We climbed a stile to get to it. There are not enough stiles in my life. The magic passage through a ditch that seems very much out of favour these days. Fields are fenced and gated and generally discourage rambling. I don’t blame farmers. As a nation we are still incapable of passing through somewhere without falling and claiming compensation for it, or letting previously placid Bonzo the Dog go tearing off after the sheep or the in-calf heifers.
But there must be some sort of agreement at Hore Abbey near Cashel, because you can get to it over a stile and…across someone’s field. You mightn’t be familiar with Hore Abbey. It is very much the after-show party, the Big Brother’s Little Brother to the more celebrated Rock of Cashel.
The Rock of Cashel has the toilets, the signs, the Careful Nows of a Big Tourist Thing. It also has the more colourful origin theory. It’s the standard ‘Devil takes a bite out of a mountain twenty miles away, breaks his tooth and spits out the rock at Cashel’ kind of thing. St Patrick is thrown in there somewhere too. Our ancient ancestors would literally do anything to avoid Junior Cert Geography.
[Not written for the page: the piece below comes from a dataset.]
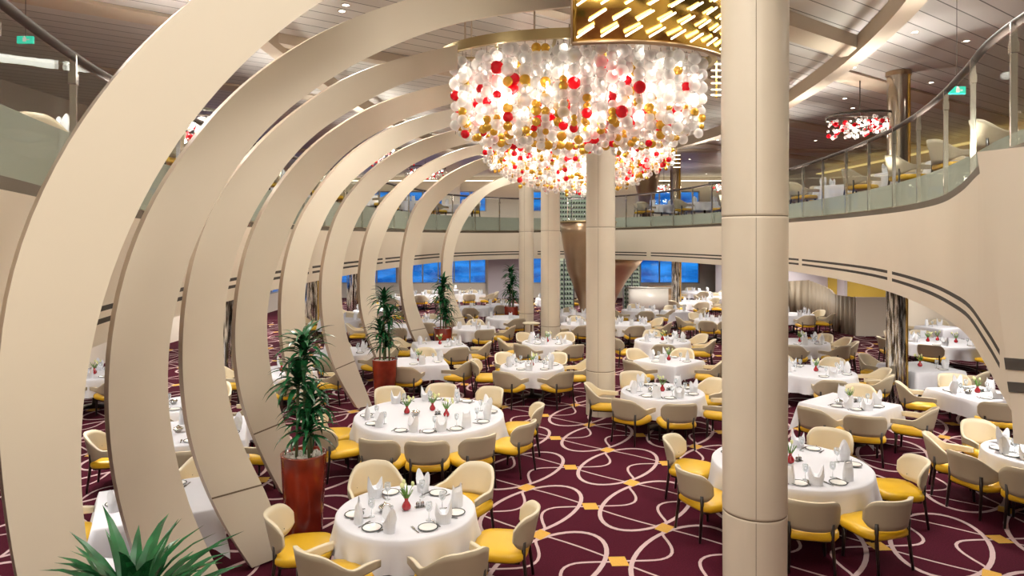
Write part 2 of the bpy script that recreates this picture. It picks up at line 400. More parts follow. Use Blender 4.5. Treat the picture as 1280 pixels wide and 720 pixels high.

Meanwhile, Hore Abbey is just your basic 900-year-old ruined Cistercian Abbey in a field with a cow-dung splatted path to the cloister, and a stile and a tourist-battered grass path to the eastern side. And its origin story is mainly bureaucratic (an archbishop got in a huff). Either way, Hore Abbey is a wonderful example of the way in which Ireland’s Ancient Stuff is strewn across the landscape like toys on the floor. (A bit like Grangefertagh Round Tower you can see from motorway on the Cork Dublin road. It’s looks like it’s just…like… in someone’s yard.)
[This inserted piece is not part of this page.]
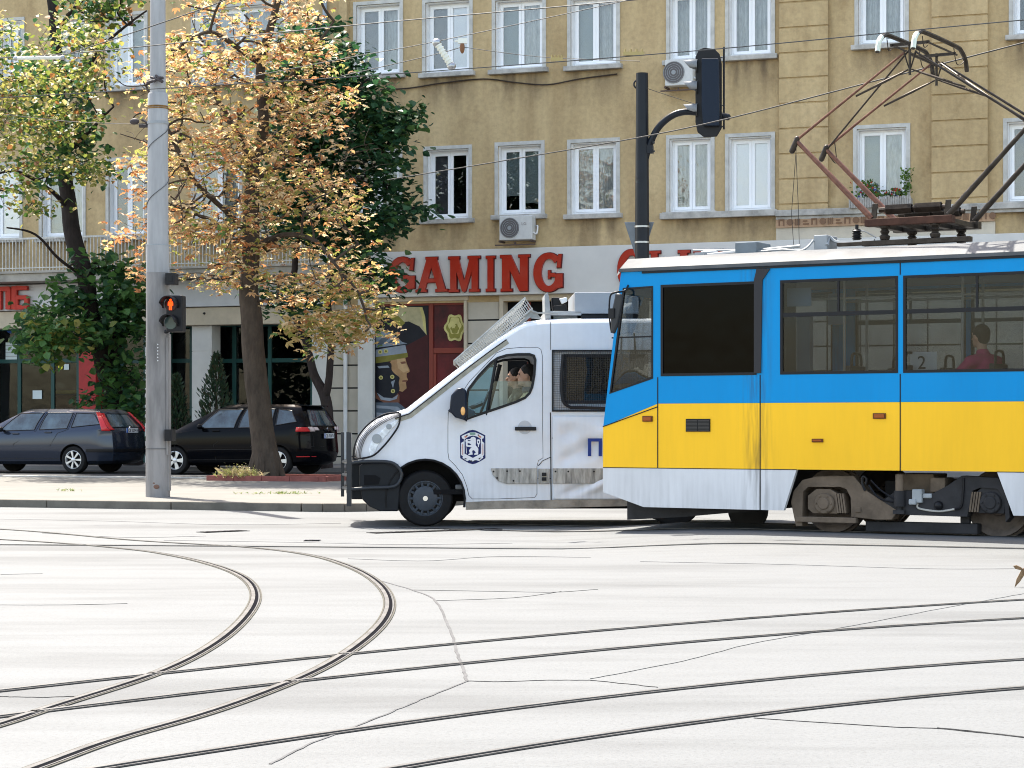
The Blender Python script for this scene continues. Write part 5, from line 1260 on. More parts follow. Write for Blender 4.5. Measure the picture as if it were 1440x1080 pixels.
so2 = b.build('sliding_door', M_vw, van, smooth=True); sdm = so2.modifiers.new('t','SOLIDIFY'); sdm.thickness = .004; sdm.offset = 0
# seams and side trim
b = MB()
def sl(pts,r=.005): b.tube([(vp(*p)[0],-.001,vp(*p)[1]) for p in pts],r,4)
sl([(774,450),(774,492)],.004); sl([(774,580),(775,705)],.009); sl([(757,655),(763,648),(774,643)],.006); sl([(756,673),(774,673)],.006); sl([(776,616),(778,616)],.005)
b.build('panel_seam', M_seam, van)
b = MB(); b.tube(spline([(vp(x,y)[0],-.003,vp(x,y)[1]) for x,y in ((698,635),(715,628),(735,620),(755,617))],4),.005,4); b.build('press_line', M_vw, van, smooth=True)
M_mould = mat('grimy_grey_moulding', (.46,.44,.40), .7, noise=.65, scale=7, stretch=(2.5,1,.4))
for pts in (((690,658.5),(755,658.5),(755,680),(712,680),(700,676),(693,668)),((777,658.5),(880,658.5),(880,680),(777,680)),((757,659),(773,659),(773,680),(757,680))):
    b = MB(); b.prism([vp(*p) for p in pts],-.030,-.001); b.build('side_moulding', M_mould, van, bevel=.006)
for x,y in ((694,663),(713,662.5),(731,662.5),(699,672),(722,676),(781,663),(799,663),(835,663)): b = MB(); b.lathe([(.012,-.036),(.012,-.030)],(vp(x,y)[0],0,vp(x,y)[1]),'y',8); b.build('rivet', M_black, van)
for y in (667,673.5): b = MB(); c = vp(765,y); b.box(c[0]-.028,c[0]+.028,-.045,-.031,c[1]-.022,c[1]+.022); b.build('door_contact', M_black, van)
b = MB(); p = [vp(*q) for q in ((655,706),(700,704),(960,701),(960,710),(870,712),(700,716),(655,717))]; b.prism(p,-.008,.04); b.build('sill', M_vdirt, van, bevel=.006)
b = MB(); b.box(vp(660,0)[0],4.3,.1,VW-.1,.22,.40); b.box(cw[0]-.35,4.3,.06,VW-.06,.40,.46); b.build('underbody', M_dark, van)
# wheels
def vwheel(u,w_,out,steer=0,name='wheel',r=.350,parent=van,rim=None):
    o = empty('tmp',(0,0,0)); bpy.data.objects.remove(o)
    s = out
    b = MB(); b.lathe([(r*.60,.05*s),(r*.63,.0*s),(r*.80,-.012*s),(r*.93,-.005*s),(r*.985,.02*s),(r,.06*s),(r,.17*s),(r*.97,.21*s),(r*.7,.22*s)],(0,0,0),'y',40,caps=(0,1))
    w = b.build(name, M_rubber, parent, smooth=True, loc=(u,w_,r)); w.rotation_euler = (0,0,steer)
    b = MB(); b.lathe([(r*.64,.004*s),(r*.60,.000*s),(r*.58,.025*s),(r*.52,.03*s)],(0,0,0),'y',36,caps=(0,0))
    b.lathe([(r*.44,.008*s),(r*.40,.0*s),(r*.10,-.004*s),(.001,-.004*s)],(0,0,0),'y',32)
    for k in range(14):
        a = 2*PI*k/14; b.m(0); c_,s2 = math.cos(a),math.sin(a); p0 = Vector((c_*r*.43,.012*s,s2*r*.43)); p1 = Vector((c_*r*.58,.022*s,s2*r*.58)); b.tube([p0,p1],.016,5)
    b.m(1).lathe([(r*.09,-.010*s),(r*.08,-.004*s)],(0,0,0),'y',12); b.m(2).lathe([(r*.52,.03*s),(.001,.03*s)],(0,0,0),'y',24)
    q = b.build('hubcap', rim or [mat('hub_grey',(.055,.065,.08),.45,noise=.2,scale=12),M_chrome,M_black], w, smooth=True)
    return w
vwheel(cw[0],.05,1,R(6)); vwheel(cw[0]+.04,VW-.06,-1,R(6)); vwheel(rw,.05,1); vwheel(rw,VW-.05,-1)
n = 16
for y0,y1 in ((.03,.45),):
    for cx in (cw[0],rw):
        b = MB(); P = [(cx+(RA-.01)*math.cos(R(-12+204*k/n)),cw[1]+(RA-.01)*math.sin(R(-12+204*k/n))) for k in range(n+1)]
        b.add([(p[0],y0,p[1]) for p in P]+[(p[0],y1,p[1]) for p in P],[(k,k+1,k+n+2,k+n+1) for k in range(n)]); b.box(cx-RA,cx+RA,y1,y1+.01,.3,cw[1]+RA)
        b.tube([(p[0],-.006,p[1]) for p in P],.014,6); b.build('wheel_arch_liner', M_rubber, van)
# bumper, bull bar, headlight
b = MB(); P = [vp(*q) for q in ((505,655),(512,651),(548,650),(560,652),(565,664),(562,690),(560,719),(535,719),(519,712),(510,703),(505,680))]
b.prism(P,-.01,.10); 
q0 = vp(505,655)[0]; b.box(q0-.10,q0+.16,.10,VW-.10,vp(0,703)[1],vp(0,652)[1]); b.prism(P,VW-.10,VW+.01); bp = b.build('bumper', mat('bumper_plastic',(.008,.010,.014),.5,noise=.3,scale=5), van, bevel=.02)
b = MB(); b.prism([vp(*q) for q in ((512,668),(528,668),(535,672),(533,681),(512,682))],-.016,-.011); b.build('bumper_recess', M_dark, bp)
b = MB(); f = lambda x,y,w=-.06: (vp(x,y,w)[0],w,vp(x,y,w)[1])
for y0,y1 in ((650,650),):
    b.tube(spline([f(493,651),(*f(515,649),),f(545,649.5),f(558,655),f(565,667),f(560,680),f(549,685),f(520,686),f(494,688)],5),.021,10)
for w_ in (-.06,VW+.04):
    a,c = vp(491,608,w_),vp(491,712,w_); b.box(a[0]-.03,a[0]+.03,w_-.02,w_+.02,c[1],a[1])
a = vp(491,650); 
for y in (650,668,687): z = vp(491,y)[1]; b.tube([(a[0],-.06,z),(a[0]-.09,.3,z),(a[0]-.12,VW/2,z),(a[0]-.09,VW-.3,z),(a[0],VW+.04,z)],.02,8)
for w_ in (.35,VW-.35): b.box(a[0]-.12,a[0]-.08,w_-.02,w_+.02,vp(0,700)[1],vp(0,608)[1])
b.build('bull_bar', mat('bull_bar_black',(.025,.028,.033),.3,coat=.4), van, smooth=True)
b = MB(); P = [vp(*q) for q in ((521,642),(518,633),(522,621),(532,609),(546,597),(560,589),(561,592),(553,602),(543,613),(532,626),(527,638))]
b.prism(P,VW-.05,VW+.012); b.build('headlight', MATS.get('headlight_lens') or M_chrome, van)
b = MB(); b.prism(P,-.012,.05); hl = b.build('headlight', mat('headlight_lens',(.85,.88,.90),.08,coat=1,noise=.35,scale=14), van, bevel=.012)
b = MB(); c = vp(530,617); b.lathe([(.06,-.02),(.05,-.012)],(c[0],0,c[1]),'y',18); b.build('lamp', M_grey, hl, smooth=True); b = MB(); c = vp(547,600); b.lathe([(.035,-.02),(.03,-.012)],(c[0],0,c[1]),'y',14); b.build('lamp', M_grey, hl, smooth=True)
b = MB(); A1 = [f(497,646,-.05),f(498,630,-.05),f(505,612,-.05),f(520,595,-.05),f(540,583,-.05),f(562,580,-.05)]; A2 = [f(505,645,-.05),f(524,641,-.05),f(538,629,-.05),f(552,612,-.05),f(561,597,-.05),f(563,581,-.05)]
S1,S2 = spline(A1,6),spline(A2,6); b.tube(S1,.012,6); b.tube(S2,.012,6); b.tube([S1[0],S2[0]],.012,6)
# fine mesh between the guard's outer bar and the lamp
S3 = spline([f(507,644,-.03),f(509,630,-.03),f(516,614,-.03),f(530,601,-.03),f(546,591,-.03),f(562,584,-.03)],6)
for k in range(len(S1)-1):
    for j in (0,.5): p,q = S1[k].lerp(S1[k+1],j),S3[k].lerp(S3[k+1],j); b.tube([p,q],.0025,3)
for t in (.2,.4,.6,.8,1): b.tube([S1[k].lerp(S3[k],t) for k in range(len(S1))],.0035,3)
b.build('headlight_guard', M_black, hl)
# mirror
b = MB(); b.prism([vp(x,y,-.22) for x,y in ((634,556),(642,547),(650,545),(656,549),(657,585),(654,591),(640,587),(632,578))],-.30,-.10); b.prism([vp(x,y,-.05) for x,y in ((629,578),(655,592),(657,594),(656,560),(650,560))],-.10,.0)
mr = b.build('mirror', mat('mirror_dark_blue',(.007,.011,.022),.35), van, bevel=.02, smooth=True)
b = MB(); c = vp(651,578,-.3); b.ball((c[0],-.295,c[1]),(.03,.02,.055)); b.build('indicator', mat('amber_clear',(.85,.45,.15),.2,coat=.6), mr, smooth=True)
# handle, emblem, print
b = MB(); a,c = vp(724,606),vp(754,600); b.box(a[0],c[0],-.045,-.025,a[1]+.005,c[1]-.002); b.box(a[0],a[0]+.05,-.03,-.003,a[1]+.01,c[1]-.01); b.box(c[0]-.05,c[0],-.03,-.003,a[1]+.01,c[1]-.01); b.build('door_handle', M_black, dr, bevel=.008)
b = MB(); c = vp(738,601); b.lathe([(.085,-.0075),(.08,-.0045)],(c[0],0,c[1]),'y',20); b.build('handle_recess', mat('recess_grey',(.45,.46,.48),.4), dr)
em = [mat('emblem_navy',(.004,.010,.085),.4), mat('emblem_white',(.72,.72,.74),.4), mat('emblem_red',(.5,.2,.15),.5), mat('emblem_green',(.2,.32,.26),.5), M_black]
b = MB(); ey = [-.005]
k_ = 50/771.0
def ep(mi,pts,sm=0):
    ey[0] -= .0007; P = [vp(640+x*k_,595+y*k_) for x,y in pts]
    if sm: P = [(q.x,q.y) for q in spline([(p[0],p[1],0) for p in P+[P[0]]],4)[:-1]]
    b.m(mi).prism(P,ey[0],-.0042)
ep(0,[(105,270),(200,215),(300,160),(380,145),(450,160),(560,215),(655,265),(658,760),(560,820),(450,875),(380,890),(300,870),(200,815),(110,760)])
ep(1,[(140,280),(230,240),(330,200),(440,200),(540,240),(625,285),(615,330),(580,340),(590,400),(632,430),(630,690),(600,720),(610,750),(520,820),(450,800),(380,830),(310,800),(260,825),(160,755),(170,720),(128,690),(130,430),(190,395),(190,345),(150,330)])
ep(0,[(205,350),(300,290),(385,270),(470,290),(560,345),(560,660),(385,755),(205,660)])
ep(1,[(350,310),(400,295),(445,320),(450,400),(445,480),(480,520),(505,560),(500,640),(500,680),(420,690),(410,665),(450,640),(420,600),(400,585),(370,600),(380,680),(290,695),(285,675),(320,650),(300,600),(320,560),(360,530),(310,515),(260,510),(240,500),(255,655),(240,655),(230,400),(215,390),(240,350),(290,350),(330,340)])
ep(0,[(270,430),(320,440),(350,470),(300,480),(270,470)]); ep(0,[(270,365),(330,372),(340,385),(280,385)])
ep(1,[(470,360),(505,350),(540,360),(545,420),(520,470),(515,520),(495,520),(495,470),(475,440)]); ep(0,[(490,390),(515,385),(520,420),(500,440)])
ep(3,[(310,205),(440,205),(440,255),(330,258)]); ep(2,[(200,290),(270,255),(260,300),(210,320)]); ep(2,[(500,255),(565,290),(560,320),(510,300)]); ep(4,[(240,262),(270,250),(275,270),(245,280)]); ep(4,[(490,250),(515,245),(520,270),(492,272)])
ep(4,[(205,760),(250,765),(240,785),(205,775)]); ep(4,[(510,765),(555,745),(550,765),(515,785)]); ep(4,[(320,825),(350,800),(370,830)]); ep(4,[(400,830),(425,800),(450,830)])
ep(2,[(155,450),(165,450),(165,690),(155,680)]); ep(2,[(596,450),(606,450),(606,680),(596,690)])
b.build('emblem', em, dr, merge=False)
M_pb = mat('police_blue',(.004,.03,.2),.4)
c = vp(827,640.5); textmesh('ПОЛИЦИЯ', .28, 'lettering', M_pb, van, (c[0]-.02,-.022,c[1]), .002, bold=.008)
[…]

And it was when watching the Two clamber over a stile galumph across clumpy field towards this magnificent ruined abbey which looked like it had landed out of the sky, that my wife said “It’s like the Hounds of the Morrigan” and I knew exactly what she meant.
Nearly 700 pages long, the fantasy book written by Pat O’Shea, published in 1985, HOTM was a book you didn’t want to end. Written for children, re-read by them as adults. It’s about a boy called Pidge and his five year old sister Brigit who go on a save-the-world adventure through Irish mythology. It’s funny, scary, exciting, thought-provoking and it brings you on a journey where you meet Dagda, Queen Maeve and Ailill, the goddess Brigid, Angus Og, The Morrigan, a triple goddess made of herself and Bodb, the Scald Crow, Macha, the Queen of Phantoms. There’s just not enough Scald Crows on the go these days.
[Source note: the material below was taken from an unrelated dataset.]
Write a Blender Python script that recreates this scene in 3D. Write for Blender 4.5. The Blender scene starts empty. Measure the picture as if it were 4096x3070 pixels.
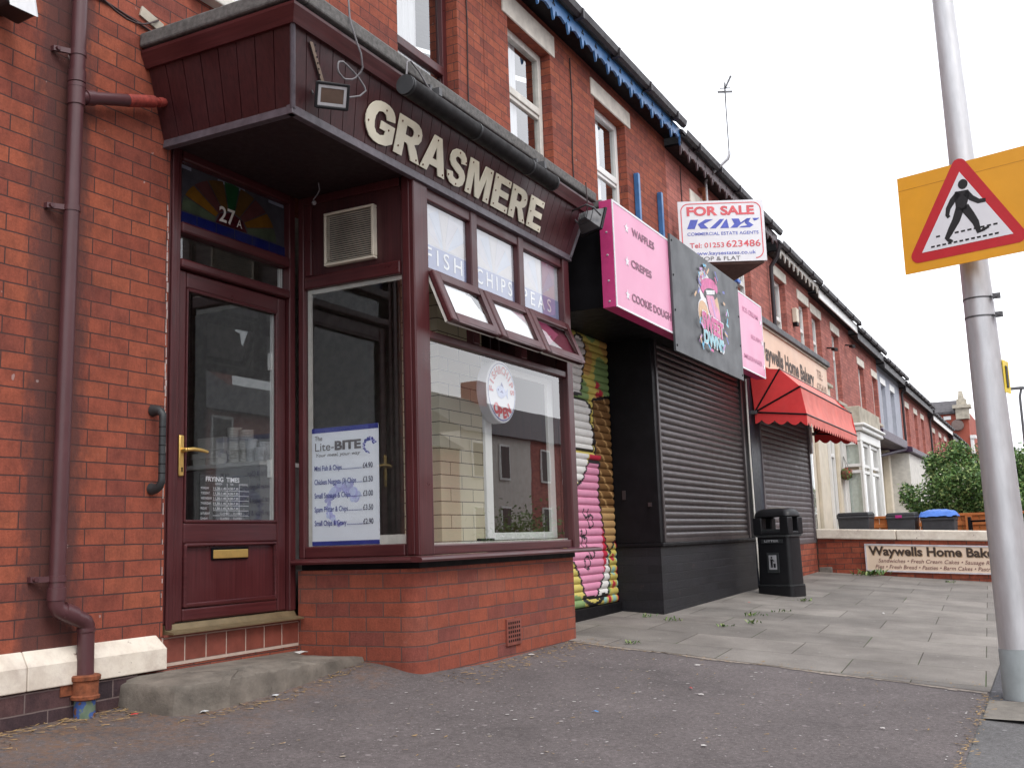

Scarcely more believable is the idea that children just go wandering across the Irish countryside hopping stiles left right and centre and completely unhindered by gates with remote controls. The book opens with Pidge cycling into Galway by himself. Honestly where do they get these ideas?!
It’s that most tantalising of dreams – to just ramble. Imagine the whole countryside opened up and you just adventure! (Obviously not on our farm. The hoors would leave the gates open. Guaranteed.)
But in the absence of that, I desperately want someone to make The Hounds of The Morrigan into a film. If Marvel can make fifty four films about Thor, surely we should have our own blockbuster here about a character for whom a lump hammer is not their main character trait. If nothing else it’ll get the book into the hands of thousands of children who were born too late to read one of the greatest stories written here.
I’ll crawl over stones to get to it. Or at least climb over a stile.